Bangladesh’s external debt has reached an all-time high, sparking heated debate over the government’s economic strategy and exposing contradictions in its political stance.
According to Bangladesh Bank’s latest data, total foreign debt stood at $112.16 billion at the end of June 2025, up by $7.35 billion in just three months. The majority of this increase came from the public sector, while private sector borrowing saw a slight decline due to currency depreciation and sluggish new investments.
In June alone, Bangladesh secured over $5 billion in loans from development partners, including the IMF ($1.3 billion), World Bank, ADB, AIIB, and Japan. Much of this financing was provided as budget support, directly swelling the government’s foreign debt portfolio.
Economists warn that the rising debt burden could become unsustainable if not carefully managed. Dr. Mustafizur Rahman, Distinguished Fellow at the Centre for Policy Dialogue (CPD), cautioned: “High interest rates and shorter grace periods are increasing risks. Each project must be rigorously evaluated to ensure effective returns.” Former World Bank Chief Economist Dr. Zahid Hussain echoed similar concerns, stressing that loans directed to unproductive sectors would impose heavy repayment pressures on the economy.

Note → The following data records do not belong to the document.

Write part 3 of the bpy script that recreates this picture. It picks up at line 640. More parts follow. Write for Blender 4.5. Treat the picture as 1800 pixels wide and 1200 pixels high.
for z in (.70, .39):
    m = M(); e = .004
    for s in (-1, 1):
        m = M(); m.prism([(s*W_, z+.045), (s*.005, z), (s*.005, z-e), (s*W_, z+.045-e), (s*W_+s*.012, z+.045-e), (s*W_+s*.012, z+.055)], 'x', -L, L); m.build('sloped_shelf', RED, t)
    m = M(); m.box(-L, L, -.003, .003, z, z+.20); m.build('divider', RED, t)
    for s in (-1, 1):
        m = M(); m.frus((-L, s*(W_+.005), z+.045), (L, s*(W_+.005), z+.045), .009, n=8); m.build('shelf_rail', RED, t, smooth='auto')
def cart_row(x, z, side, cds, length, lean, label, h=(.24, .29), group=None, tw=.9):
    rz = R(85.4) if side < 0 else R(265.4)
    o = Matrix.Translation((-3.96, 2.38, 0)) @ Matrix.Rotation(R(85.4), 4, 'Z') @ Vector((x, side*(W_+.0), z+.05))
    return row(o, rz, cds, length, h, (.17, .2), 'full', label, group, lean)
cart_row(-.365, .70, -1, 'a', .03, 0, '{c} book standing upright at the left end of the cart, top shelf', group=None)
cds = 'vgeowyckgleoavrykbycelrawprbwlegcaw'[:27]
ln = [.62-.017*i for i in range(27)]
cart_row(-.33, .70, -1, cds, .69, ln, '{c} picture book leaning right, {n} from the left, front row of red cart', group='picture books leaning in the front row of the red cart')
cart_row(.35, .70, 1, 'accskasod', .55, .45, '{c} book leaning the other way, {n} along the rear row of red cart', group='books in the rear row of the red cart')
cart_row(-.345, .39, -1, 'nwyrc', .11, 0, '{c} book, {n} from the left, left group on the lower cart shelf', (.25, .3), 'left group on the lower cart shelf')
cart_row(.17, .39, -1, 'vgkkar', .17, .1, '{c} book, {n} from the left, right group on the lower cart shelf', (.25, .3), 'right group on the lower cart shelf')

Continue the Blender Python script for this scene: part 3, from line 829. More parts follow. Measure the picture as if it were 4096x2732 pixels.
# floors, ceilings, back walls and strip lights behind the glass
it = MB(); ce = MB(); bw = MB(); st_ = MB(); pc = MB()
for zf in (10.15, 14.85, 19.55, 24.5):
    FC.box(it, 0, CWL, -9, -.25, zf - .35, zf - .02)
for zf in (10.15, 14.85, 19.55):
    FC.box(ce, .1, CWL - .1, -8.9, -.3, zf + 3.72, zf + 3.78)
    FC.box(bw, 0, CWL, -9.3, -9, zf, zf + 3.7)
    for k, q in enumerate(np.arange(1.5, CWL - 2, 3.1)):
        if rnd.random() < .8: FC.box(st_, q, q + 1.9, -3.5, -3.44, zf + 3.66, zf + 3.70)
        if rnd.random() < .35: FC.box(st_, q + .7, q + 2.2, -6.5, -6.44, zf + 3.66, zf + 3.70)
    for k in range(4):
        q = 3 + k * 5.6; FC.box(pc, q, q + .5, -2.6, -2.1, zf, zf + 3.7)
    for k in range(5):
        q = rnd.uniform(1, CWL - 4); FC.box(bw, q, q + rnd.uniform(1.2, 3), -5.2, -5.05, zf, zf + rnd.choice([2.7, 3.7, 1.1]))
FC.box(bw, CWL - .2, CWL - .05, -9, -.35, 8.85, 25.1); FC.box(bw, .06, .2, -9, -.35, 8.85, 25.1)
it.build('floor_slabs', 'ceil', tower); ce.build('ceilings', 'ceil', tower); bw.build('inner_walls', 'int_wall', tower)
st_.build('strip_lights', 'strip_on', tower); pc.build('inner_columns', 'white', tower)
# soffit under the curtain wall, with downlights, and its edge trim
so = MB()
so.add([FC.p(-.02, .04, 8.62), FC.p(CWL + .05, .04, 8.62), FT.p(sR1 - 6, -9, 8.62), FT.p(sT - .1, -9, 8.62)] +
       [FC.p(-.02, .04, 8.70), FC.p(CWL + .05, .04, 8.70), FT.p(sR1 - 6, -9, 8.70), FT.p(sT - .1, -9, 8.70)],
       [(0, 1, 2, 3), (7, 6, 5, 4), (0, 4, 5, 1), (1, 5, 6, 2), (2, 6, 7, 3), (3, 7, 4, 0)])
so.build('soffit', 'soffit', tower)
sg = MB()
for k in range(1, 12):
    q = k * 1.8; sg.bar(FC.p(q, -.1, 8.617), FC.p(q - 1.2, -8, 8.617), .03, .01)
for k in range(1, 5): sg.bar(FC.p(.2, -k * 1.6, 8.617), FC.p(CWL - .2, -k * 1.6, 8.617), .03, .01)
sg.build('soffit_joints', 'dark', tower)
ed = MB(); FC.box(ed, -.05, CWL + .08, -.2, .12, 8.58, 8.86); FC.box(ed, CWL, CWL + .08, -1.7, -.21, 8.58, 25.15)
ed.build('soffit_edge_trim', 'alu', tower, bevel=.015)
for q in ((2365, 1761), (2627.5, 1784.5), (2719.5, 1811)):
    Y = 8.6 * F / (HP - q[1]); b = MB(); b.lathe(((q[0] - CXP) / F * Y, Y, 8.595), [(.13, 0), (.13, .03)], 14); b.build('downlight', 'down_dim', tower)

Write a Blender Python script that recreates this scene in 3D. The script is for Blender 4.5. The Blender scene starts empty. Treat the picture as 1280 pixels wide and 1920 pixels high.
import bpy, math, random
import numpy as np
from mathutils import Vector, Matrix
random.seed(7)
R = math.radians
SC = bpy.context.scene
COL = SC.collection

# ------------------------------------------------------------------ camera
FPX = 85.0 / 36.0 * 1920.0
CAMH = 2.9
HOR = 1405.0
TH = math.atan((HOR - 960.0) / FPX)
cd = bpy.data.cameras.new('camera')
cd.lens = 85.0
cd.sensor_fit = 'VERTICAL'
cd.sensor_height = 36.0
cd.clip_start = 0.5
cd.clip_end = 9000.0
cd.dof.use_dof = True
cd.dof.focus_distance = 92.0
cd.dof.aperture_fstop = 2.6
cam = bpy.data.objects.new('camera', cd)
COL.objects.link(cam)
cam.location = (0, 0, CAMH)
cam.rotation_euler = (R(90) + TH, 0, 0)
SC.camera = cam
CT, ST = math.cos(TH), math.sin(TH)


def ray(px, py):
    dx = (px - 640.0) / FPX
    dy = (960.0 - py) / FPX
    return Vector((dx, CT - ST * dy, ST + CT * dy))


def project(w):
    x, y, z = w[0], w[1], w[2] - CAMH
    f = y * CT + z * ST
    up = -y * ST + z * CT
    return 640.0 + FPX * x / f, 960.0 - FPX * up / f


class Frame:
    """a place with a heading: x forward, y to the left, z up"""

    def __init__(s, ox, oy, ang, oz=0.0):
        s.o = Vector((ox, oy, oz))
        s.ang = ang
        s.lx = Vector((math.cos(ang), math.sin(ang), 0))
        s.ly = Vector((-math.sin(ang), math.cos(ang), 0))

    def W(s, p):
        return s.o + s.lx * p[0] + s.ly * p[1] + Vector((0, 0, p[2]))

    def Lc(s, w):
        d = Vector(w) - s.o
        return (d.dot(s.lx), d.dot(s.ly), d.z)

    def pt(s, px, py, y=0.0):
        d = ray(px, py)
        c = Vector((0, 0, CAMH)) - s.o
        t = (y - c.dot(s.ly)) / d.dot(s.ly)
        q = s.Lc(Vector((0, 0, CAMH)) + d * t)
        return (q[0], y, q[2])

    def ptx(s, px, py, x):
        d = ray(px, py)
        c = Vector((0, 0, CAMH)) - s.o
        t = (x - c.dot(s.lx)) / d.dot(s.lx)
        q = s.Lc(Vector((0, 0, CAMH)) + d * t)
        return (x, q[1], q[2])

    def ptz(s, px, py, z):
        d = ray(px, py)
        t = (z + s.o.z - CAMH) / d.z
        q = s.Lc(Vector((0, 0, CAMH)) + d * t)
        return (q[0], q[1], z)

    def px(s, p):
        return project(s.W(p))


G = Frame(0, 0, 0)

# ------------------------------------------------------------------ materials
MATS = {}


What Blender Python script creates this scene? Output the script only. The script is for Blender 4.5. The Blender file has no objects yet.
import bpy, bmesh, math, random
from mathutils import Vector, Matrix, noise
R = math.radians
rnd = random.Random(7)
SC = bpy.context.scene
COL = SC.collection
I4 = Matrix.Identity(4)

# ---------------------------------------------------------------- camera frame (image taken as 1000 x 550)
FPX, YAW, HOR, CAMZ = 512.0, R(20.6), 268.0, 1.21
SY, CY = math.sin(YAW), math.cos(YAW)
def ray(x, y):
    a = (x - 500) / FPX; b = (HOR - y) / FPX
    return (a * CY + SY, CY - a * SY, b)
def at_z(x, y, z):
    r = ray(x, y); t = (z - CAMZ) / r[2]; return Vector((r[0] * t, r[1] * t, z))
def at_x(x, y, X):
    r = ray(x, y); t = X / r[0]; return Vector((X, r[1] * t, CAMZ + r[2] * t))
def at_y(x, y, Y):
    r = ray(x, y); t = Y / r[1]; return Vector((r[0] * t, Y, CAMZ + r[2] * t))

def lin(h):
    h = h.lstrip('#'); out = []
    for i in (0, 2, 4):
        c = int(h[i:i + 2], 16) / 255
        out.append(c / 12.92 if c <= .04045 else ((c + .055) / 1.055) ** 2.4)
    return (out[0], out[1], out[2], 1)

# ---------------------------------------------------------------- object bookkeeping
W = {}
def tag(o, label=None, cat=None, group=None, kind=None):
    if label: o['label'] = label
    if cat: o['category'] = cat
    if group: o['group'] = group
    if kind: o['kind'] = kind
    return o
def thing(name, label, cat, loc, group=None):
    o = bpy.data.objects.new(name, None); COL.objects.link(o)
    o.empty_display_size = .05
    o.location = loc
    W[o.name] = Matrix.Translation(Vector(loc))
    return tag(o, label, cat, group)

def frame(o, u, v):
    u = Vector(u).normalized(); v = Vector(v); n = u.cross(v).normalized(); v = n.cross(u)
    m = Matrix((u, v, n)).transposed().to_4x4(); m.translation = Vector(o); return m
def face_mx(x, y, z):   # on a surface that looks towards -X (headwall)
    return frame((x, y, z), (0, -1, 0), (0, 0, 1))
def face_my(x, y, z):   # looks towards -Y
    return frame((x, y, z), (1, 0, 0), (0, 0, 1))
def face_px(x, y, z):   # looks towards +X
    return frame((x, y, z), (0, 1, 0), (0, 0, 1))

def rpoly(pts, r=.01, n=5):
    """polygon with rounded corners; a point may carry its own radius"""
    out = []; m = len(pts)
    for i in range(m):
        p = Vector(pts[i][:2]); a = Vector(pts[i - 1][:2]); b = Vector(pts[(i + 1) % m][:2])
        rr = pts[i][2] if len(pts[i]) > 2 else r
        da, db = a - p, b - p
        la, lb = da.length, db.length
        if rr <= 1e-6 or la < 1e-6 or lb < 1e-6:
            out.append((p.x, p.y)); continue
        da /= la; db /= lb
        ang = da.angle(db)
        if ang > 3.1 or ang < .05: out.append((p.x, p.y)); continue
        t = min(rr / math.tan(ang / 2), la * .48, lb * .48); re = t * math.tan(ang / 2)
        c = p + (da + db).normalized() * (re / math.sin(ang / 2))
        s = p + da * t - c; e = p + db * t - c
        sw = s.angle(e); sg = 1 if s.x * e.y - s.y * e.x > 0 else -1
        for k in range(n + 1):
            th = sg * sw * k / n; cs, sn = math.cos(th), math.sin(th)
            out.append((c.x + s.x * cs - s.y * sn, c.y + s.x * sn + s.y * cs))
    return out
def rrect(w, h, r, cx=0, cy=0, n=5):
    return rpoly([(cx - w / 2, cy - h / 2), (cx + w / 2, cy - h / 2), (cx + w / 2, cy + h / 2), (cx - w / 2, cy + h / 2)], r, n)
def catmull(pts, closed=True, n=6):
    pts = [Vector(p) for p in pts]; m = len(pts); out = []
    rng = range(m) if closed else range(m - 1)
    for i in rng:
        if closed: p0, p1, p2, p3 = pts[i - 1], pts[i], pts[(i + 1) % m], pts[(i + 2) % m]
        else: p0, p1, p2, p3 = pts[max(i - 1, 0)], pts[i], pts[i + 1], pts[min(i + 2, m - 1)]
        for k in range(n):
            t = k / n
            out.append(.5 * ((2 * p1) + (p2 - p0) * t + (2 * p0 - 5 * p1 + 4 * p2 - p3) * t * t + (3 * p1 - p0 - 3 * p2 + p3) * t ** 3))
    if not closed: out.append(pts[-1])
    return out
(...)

This sharp surge in borrowing has also exposed political contradictions. During the Awami League government, many of today’s policymakers, then in opposition, had strongly criticized dependence on foreign loans, warning of intergenerational debt and wasteful projects. Now, just months into office, they have themselves contracted a record level of new loans contradicting their earlier rhetoric.
Bangladesh Bank figures show that by June 2025, public sector foreign debt climbed to $92.38 billion, up from $84.92 billion in March. In contrast, private sector debt fell to $19.77 billion, reflecting investor reluctance to borrow amid a weakening taka and subdued market conditions.
The surge in loans also contributed to a rise in official reserves, which stood at $31.77 billion in June. However, analysts note that much of this “reserve build-up” comes from borrowed dollars likening it to “showing the same crocodile’s child multiple times,” a Bangla idiom for deceptive accounting.
Measured in per capita terms, foreign debt now equals $638 per person, or 77,433 taka (at an exchange rate of 122 taka per dollar). This marks a steep rise from previous years and underscores the growing financial burden on citizens.
Economists emphasize that unless loans are channeled into productive sectors such as export-oriented industries and infrastructure that generates economic returns. Bangladesh risks weakening its economy under the weight of repayments. Political analysts add that the current administration’s borrowing strategy reflects a clear policy U-turn, undermining its earlier position and intensifying public criticism.